Former Azerbaijani presidential advisor Vafa Quluzada continued his U.S. speaking tour this week by delivering a warning about what he called a new Russian imperialism in the Caucasus. Citing the current conflict in Chechnya, Quluzade said Azerbaijan and Georgia face the greatest threat to sovereignty. RFE/RL correspondent Beatrice Hogan reports.
New York, 18 February 2000 (RFE/RL) -- Vafa Quluzade says that unless the United States plays a more active role in bringing about peace in the Caucasus, it could lose a vital influence in the oil-rich region.
Quluzada, former foreign policy advisor to three Azerbaijani presidents, made his remarks to a group of regional specialists at a forum (on Wednesday) sponsored by the Central Eurasian Project of the Open Society Institute in New York.
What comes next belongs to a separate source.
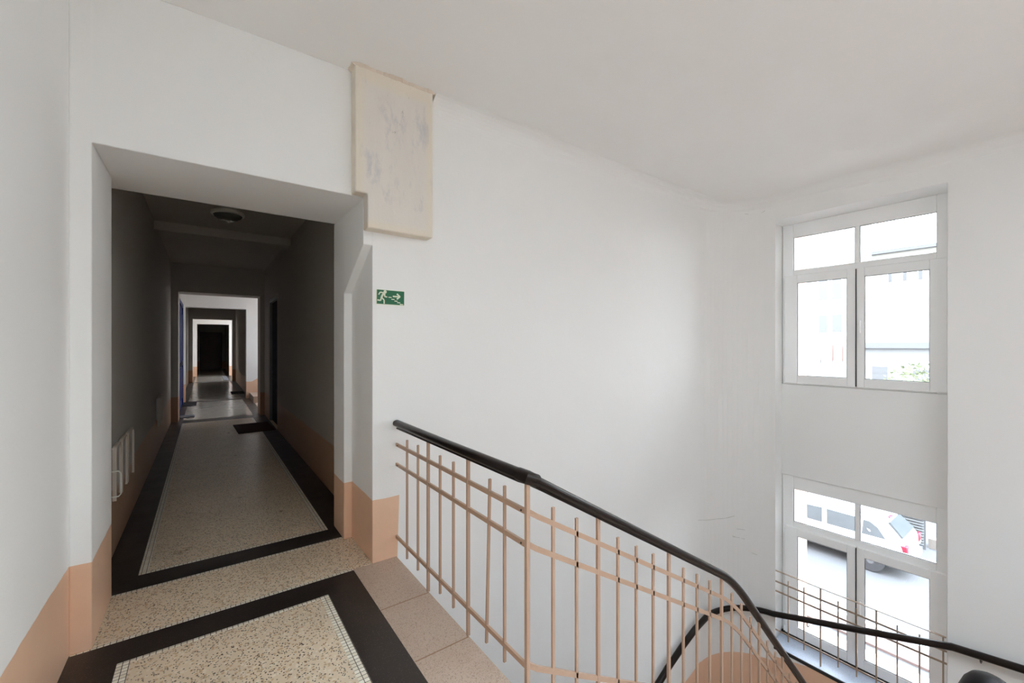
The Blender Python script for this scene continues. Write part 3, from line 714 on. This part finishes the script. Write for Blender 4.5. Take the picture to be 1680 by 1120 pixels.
for s in (-1, 1):
    q = MB(); q.tube([(s * .565, .62, 1.43), (s * .565, .75, 1.485), (s * .565, 2.3, 1.50), (s * .565, 2.5, 1.45)], .014, 8); q.build('roof_rail', M['car_trim'], car, smooth=True)
    q = MB(); q.box(s * .60, s * .80, -.015, .12, .70, .93); L_ = q.build('tail_light', M['red_lens'], car, bevel=.02); L_['label'] = 'red tail light'
    q = MB(); q.box(s * .62, s * .79, -.018, .0, .64, .72); q.build('reverse_lens', M['clear_lens'], L_, bevel=.01)
    for y in (.74, 3.46):
        q = MB(); q.lathe((s * .80, y, .305), [(.19, -.085), (.285, -.085), (.305, -.06), (.305, .06), (.285, .085), (.19, .085)], 32, 'x'); WH = q.build('wheel', M['tyre'], car, smooth=True)
        q = MB(); q.lathe((s * .80, y, .305), [(.05, s * .088), (.19, s * .075), (.20, s * .06), (.20, -s * .05)], 32, 'x'); q.build('hubcap', M['hub'], WH, smooth=True)
        for k in range(6):
            a = k * PI / 3; q = MB(); q.lathe((s * .80 + s * .083, y + .125 * math.cos(a), .305 + .125 * math.sin(a)), [(.026, -.01), (.026, .006)], 10, 'x'); q.build('hub_hole', M['tyre'], WH)
    q = MB(); q.box(s * .86, s * 1.0, 2.85, 2.95, .95, 1.08); q.build('side_mirror', M['car_white'], car, bevel=.03)
q = MB(); q.box(-.78, .78, -.05, .12, .30, .52); q.build('rear_bumper', M['car_white'], car, bevel=.05, segs=3)
q = MB(); q.box(-.26, .26, -.02, .02, .64, .76); q.build('number_plate', M['clear_lens'], car, bevel=.004)

lf_ = thing('louvered_fence', 'white louvered fence panel behind the parked station wagon', 'fence', (18.0, 5.0, G))
for k in range(24):
    q = MB(); z = G + .15 + k * .085; q.prism([(17.97, z), (18.03, z + .05), (18.03, z + .058), (17.97, z + .008)], 'y', 3.0, 7.0); part(q, 'slat', M['louver'], lf_)
q = MB(); q.box(18.035, 18.06, 3.0, 7.0, G + .1, G + 2.2); part(q, 'backing_board', M['roofing'], lf_)
for y in (3.0, 5.0, 7.0):
    q = MB(); q.box(18.06, 18.09, y - .03, y + .03, G, G + 2.3); part(q, 'post', M['louver'], lf_)
q = MB(); q.box(18.3, 18.6, -6, 2.95, G, G + .30); tag(q.build('garden_wall', M['beige_stone']), 'low pinkish wall beyond the rear of the parked car', 'wall')

def building(name, label, x, y0, y1, z1, mat, rows, depth=6, z0=G):
    bl = thing(name, label, 'building', (x, (y0 + y1) / 2, z0))
    q = MB(); q.box(x, x + depth, y0, y1, z0, z1); part(q, 'wall', mat, bl)
    q = MB(); q.box(x - .35, x + depth, y0 - .3, y1 + .3, z1, z1 + .35); part(q, 'roof', M['roofing'], bl)
    for (ya, za, zb_, wd, gap, nn) in rows:
        for i in range(nn):
            a = ya - i * gap; q = MB(); q.box(x - .05, x + .05, a - wd, a, za, zb_); W_ = part(q, 'window', M['kerb'], bl)
            q = MB(); q.box(x - .07, x - .05, a - wd + .1, a - .1, za + .1, zb_ - .1); part(q, 'pane', M['facade_win'], W_)
    return bl
building('apartment_building', 'pale apartment building with bay windows seen through the left sash', 40, 10.9, 34, 13, M['facade'],
         [(12.9, 5.0, 6.8, .78, .92, 2), (12.9, 2.4, 4.0, .78, .92, 2), (12.9, 7.7, 9.4, .78, .92, 2)])
building('pale_building', 'long cream building seen through the right sash above the grey roof', 60, -20, 15.2, 11.5, M['facade'], [(12.9, 8.2, 9.3, .5, 1.2, 4)])
building('low_building', 'low building with a grey roof outside beyond the right sash', 36, -4, 9.2, 1.3, M['facade2'], [(8.6, -.9, .2, 1.0, 2.0, 3)], depth=5)
aw = thing('red_awning', 'faded red awnings on the street seen through the left sash', 'awning', (36, 10.8, 0))
for a, b_ in ((10.62, 11.5), (10.05, 10.38)):
    q = MB(); q.box(35.7, 35.9, a, b_, .42, 1.5); part(q, 'canopy', M['red_panel'], aw)
for y in (10.1, 10.7, 11.4):
    q = MB(); q.box(35.9, 35.96, y - .03, y + .03, G, .42); part(q, 'post', M['facade2'], aw)
tr = thing('green_tree', 'bushy yellow-green tree outside at the lower right of the upper window', 'tree', (26, 4.2, G))
q = MB(); q.tube([(26, 4.2, G), (26.05, 4.25, -2.5), (26, 4.1, -1)], .12, 8, up=(0, 1, 0)); part(q, 'trunk', M['bark'], tr, smooth=True)
q = MB()
for i in range(1500):
    a = random.uniform(0, 2 * PI); u = random.uniform(-1, 1); r_ = random.random() ** .4; s_ = math.sqrt(1 - u * u)
    c_ = Vector((26 + 1.4 * r_ * s_ * math.cos(a), 4.2 + 1.9 * r_ * s_ * math.sin(a), -.9 + 1.7 * r_ * u))
    d1 = Vector((random.gauss(0, 1), random.gauss(0, 1), random.gauss(0, 1))).normalized() * .11; d2 = d1.cross(Vector((random.gauss(0, 1), random.gauss(0, 1), random.gauss(0, 1)))).normalized() * .06
    q.quad(c_ - d1, c_ + d2, c_ + d1, c_ - d2)
part(q, 'foliage', M['leaf'], tr, normals=False)

# ------------------------------------------------------------------ light: daylight only, through the windows and the added rear windows and skylights
w = bpy.data.worlds.new('sky'); S.world = w; w.use_nodes = True; nt = w.node_tree; nt.nodes.clear()
bg = nt.nodes.new('ShaderNodeBackground'); out = nt.nodes.new('ShaderNodeOutputWorld'); nt.links.new(bg.outputs[0], out.inputs[0])
tc = nt.nodes.new('ShaderNodeTexCoord'); sx = nt.nodes.new('ShaderNodeSeparateXYZ'); rp = nt.nodes.new('ShaderNodeValToRGB')
nt.links.new(tc.outputs['Generated'], sx.inputs[0]); nt.links.new(sx.outputs[2], rp.inputs[0])
rp.color_ramp.elements[0].color = (.965, 1.005, 1.035, 1); rp.color_ramp.elements[1].color = (.84, .955, 1.10, 1)
nt.links.new(rp.outputs[0], bg.inputs[0]); bg.inputs[1].default_value = 6.0
def portal(loc, rot, sx_, sy_):
    l = bpy.data.lights.new('daylight_portal', 'AREA'); l.shape = 'RECTANGLE'; l.size = sx_; l.size_y = sy_; l.cycles.is_portal = True
    o = bpy.data.objects.new('daylight_portal', l); COL.objects.link(o); o.location = loc; o.rotation_euler = rot
for cy in (1.57, -1.57):
    for z0, z1 in ((1.0, 3.045), (-2.25, -.17)):
        portal((6.64, cy, (z0 + z1) / 2), (0, PI / 2, 0), z1 - z0 + .1, 1.5)
for (a, b_, c_, d) in BAYSK: portal(((a + b_) / 2, (c_ + d) / 2, ZC + .35), (0, 0, 0), b_ - a, d - c_)
portal((6.64, 12.5, 2.0), (0, PI / 2, 0), 2.3, 2.3); portal((6.64, 23.2, 1.8), (0, PI / 2, 0), 2.7, 3.1)
portal(((SK[0] + SK[1]) / 2, (SK[2] + SK[3]) / 2, ZC + .35), (0, 0, 0), SK[1] - SK[0], SK[3] - SK[2])

# ------------------------------------------------------------------ camera
cd = bpy.data.cameras.new('camera'); cam = bpy.data.objects.new('camera', cd); COL.objects.link(cam); S.camera = cam
cd.sensor_width = 36; cd.lens = 690.13 / 1680 * 36; cd.shift_y = (566 - 560) / 1680; cd.clip_start = .02; cd.clip_end = 400
cam.location = (0, 0, 1.5); cam.rotation_euler = (PI / 2, 0, -math.radians(36.14))

S.view_settings.view_transform = 'Standard'; S.view_settings.look = 'None'; S.view_settings.gamma = 1; S.view_settings.use_curve_mapping = False
S.view_settings.exposure = 1.17
cy_ = S.cycles
cy_.max_bounces = 14; cy_.diffuse_bounces = 12; cy_.glossy_bounces = 4; cy_.transparent_max_bounces = 12; cy_.sample_clamp_indirect = 8
try: cy_.use_denoising = True; cy_.denoiser = 'OPENIMAGEDENOISE'
except Exception: pass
His comments follow a meeting earlier this week in Washington between Quluzade's former boss, President Haidar Aliev, and U.S. President Bill Clinton. Aliyev requested greater international involvement by the United States, Russia and France to settle the long-standing Nagorno-Karabakh dispute.
But Quluzada repeated comments he made during an address at Harvard University last week, contending that Russia has a vested interest in the continuation of that dispute and would likely block any peace resolutions.
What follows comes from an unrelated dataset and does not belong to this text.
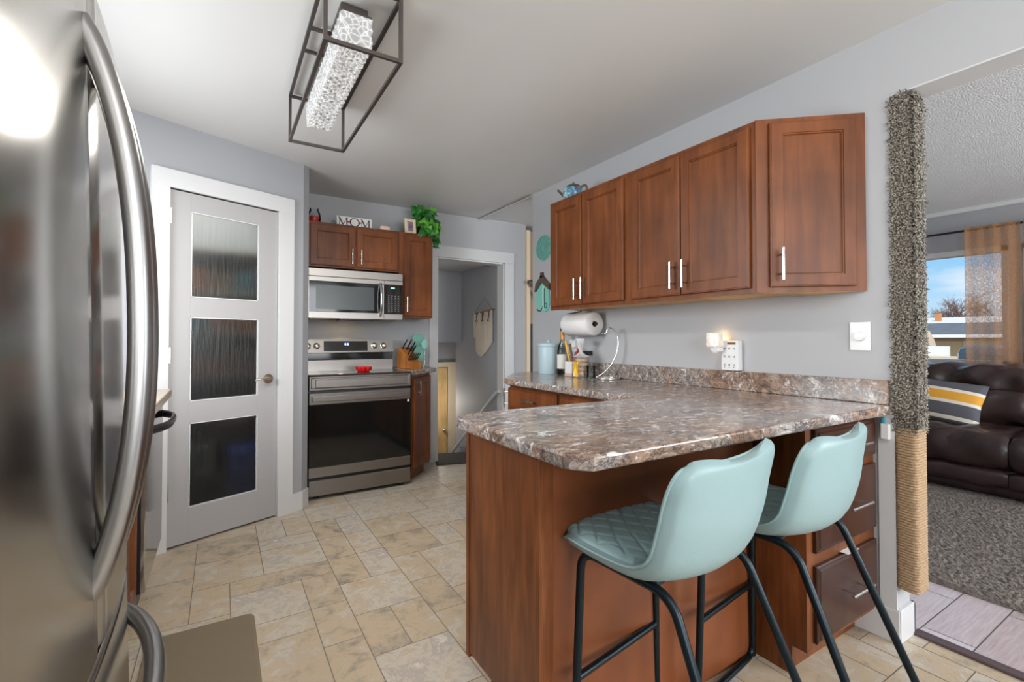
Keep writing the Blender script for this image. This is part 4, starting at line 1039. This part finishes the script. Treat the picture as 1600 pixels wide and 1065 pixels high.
    lf.build('foliage', g1, p, recalc=False); lg.build('foliage', g2, p, recalc=False)
    for k in range(7): vine.tube([(1.56, 4.14, UT+.08), (1.50+.03*k, 4.06, UT+.16), (1.46+.035*k, 3.965, UT+.05)], .0025, 5, .05)
    vine.build('stem', mat('stem_green', sr(70, 96, 40), .6), p)
tops()
def stove_side():
    k = thing('knife_block', 'brown wooden knife block full of black-handled knives', 'knife block', (1.44, 4.10, TOP))
    b = MB(); Mx = Matrix(((1, 0, 0, 0), (0, 0, 1, 0), (0, 1, 0, 0), (0, 0, 0, 1)))
    M = Matrix.Translation((1.375, 4.17, TOP)) @ Matrix.Rotation(radians(20), 4, 'Z')
    rot = Matrix(((0, 0, 1, 0), (1, 0, 0, 0), (0, 1, 0, 0), (0, 0, 0, 1)))
    b.prism([(-.16, .0), (.03, 0), (.045, .02), (.03, .17), (.0, .19), (-.05, .14), (-.11, .075), (-.165, .06)], 0, .125, .006, M @ rot); blk = b.build('block', block_m, k)
    hm = mat('knife_handle', sr(34, 34, 38), .35)
    def knife(x, y, z, L, w):
        h = MB(); h.T = M; d = Vector((0, -.62, .78)); p = Vector((x, y, z)); h.tube([p, p+d*L], w, 8, sy=.7); h.build('knife_handle', hm, k)
        h = MB(); h.T = M; q = p+d*L; h.tube([q, q+d*.006], w*1.02, 8, sy=.7); h.build('knife_butt', chrome_m, k)
    for i in range(3): knife(.025+.036*i, -.005-.012*i, .172-.01*i, .105+.012*(i == 1), .0095)
    for i in range(2): knife(.05+.04*i, -.055, .125, .10, .009)
    for i in range(6): knife(.014+.0195*i, -.105, .078, .075, .0065)
    u = thing('utensil_holder', 'teal slotted utensil stand behind the knife block', 'utensil holder', (1.575, 4.20, TOP))
    t2 = mat('teal_ceramic', sr(118, 172, 158), .35)
    MB().box(1.505, 1.605, 4.17, 4.25, TOP, TOP+.205, .010).build('stand', t2, u)
    MB().prism([(1.512, 0), (1.50, .10), (1.52, .115), (1.60, .115), (1.612, .10), (1.60, 0)], 4.185, 4.20, .004, Matrix(((1, 0, 0, 0), (0, 0, 1, 0), (0, 1, 0, TOP+.19), (0, 0, 0, 1)))).build('spatula', t2, u)
    sp = MB(); sp.T = Matrix.Translation((1.602, 4.160, TOP+.215)) @ Matrix.Rotation(radians(90), 4, 'X')
    sp.lathe([(0, 0), (.012, .002), (.026, .009), (.030, .012), (.027, .013), (0, .006)], n=20, M=Matrix.Diagonal((1, 1.45, 1, 1))); sp.tube([(0, -.04, .006), (-.004, -.11, .006)], .005, 8); sp.build('spoon', mat('teal_pale', sr(140, 196, 184), .35), u)
    MB().tube([(1.618, 4.21, TOP+.002), (1.632, 4.21, TOP+.06), (1.622, 4.21, TOP+.2)], .004, 6, .03).build('wire_arm', chrome_m, u)
stove_side()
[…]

"It's not in Russian interests now to achieve peace in the region. If peace will be signed now between Armenia and Azberbaijan, it means that Russia will lose its influence with both countries, Armenia and Azerbaijan. Now both countries are dependent on Russia -- Armenia for support, military supplies, and Armenia is intimidated that Azerbaijan is an enemy and Turkey an enemy."
A spokesman at the Russian Embassy in Washington, Mikhail Shurgalin, denied this interpretation. Shurgalin said that Moscow recently hosted a summit where Aliyev and President Robert Kocharian of Armenia discussed the conflict -- and that both leaders praised Russia's efforts. Shurgalin also said that Russia has served as a co-chair of the Minsk Group, the official negotiating body for the conflict.
Quluzada says a more alarming indicator of Russian designs in the Caucasus is its conflict in Chechnya. He said the military campaign reflects Russia's imperial designs in the Caucasus and threatens the sovereignty of all the independent states in the region, especially that of Azerbaijan and Georgia.
Soon after the first Chechen War concluded with the Khasav-Yurt accord in 1996, Quluzada asserted that Russia began to lay the groundwork for its current campaign.
"This time, after Khasav-Yurt, the Russian Federation was not preparing for peace. Russian Federation was preparing for war. And they made a very smart ideological work before the war. First of all they depicted all Chechen people as terrorists. Russia is a big, great state. Russia has huge means of propaganda. That's why every day in media, in newspaper (were reports) that Chechens are kidnappers, Chechens are torturing people, Chechens are criminals."
Russian spokesman Shurgalin responds that the current Chechen conflict does not meet the internationally accepted definition of a war because the action is contained within the boundaries of a single country. Rather Russia calls its campaign an "anti-terrorist operation."
However it is defined, Quluzada says the conflict in the North Caucasus threatens the sovereignty of states in the South Caucasus. In addition to the Russian rockets that landed on the territory of Georgia and Azerbaijan, he says that Russian border patrols have stymied the free passage of people, goods and communication between the Caucasus countries.
Moreover, Quluzade says the conflict has energized pro-Russian elements in Azerbaijan, whom he says harbor hopes of having their power restored.
He said the situation warrants a more proactive Western stance on Chechnya and the Caucasus. Until now, he says Western countries have steered clear of involvement in the internal affairs of the Russian Federation. But if Western countries wait too long on the sidelines, says Quluzada, they could lose their influence in the energy-rich Caucasus as Russia retakes control of the region.
"If our sovereignty will be under the threat, if our stability will be under the threat, it means that the interests of the United States [and] Europe will be under threat. That's why all events in our region are becoming a problem of Russian-American relations. And I think that both Russia and America might think very seriously about it."
But the Russian embassy spokesman, Shurgalin, says Russia's official position is very clear: it wants stability and peace in the Caucasus. As for critics, Shurgalin says they either do not understand simple facts or they deliberately distort them.
Guluzade resigned last October as Aliev's foreign policy aide after a long career in Azerbaijan government affairs. He is currently affiliated with the Caspian Geopolicy Research Foundation, an independent research institute.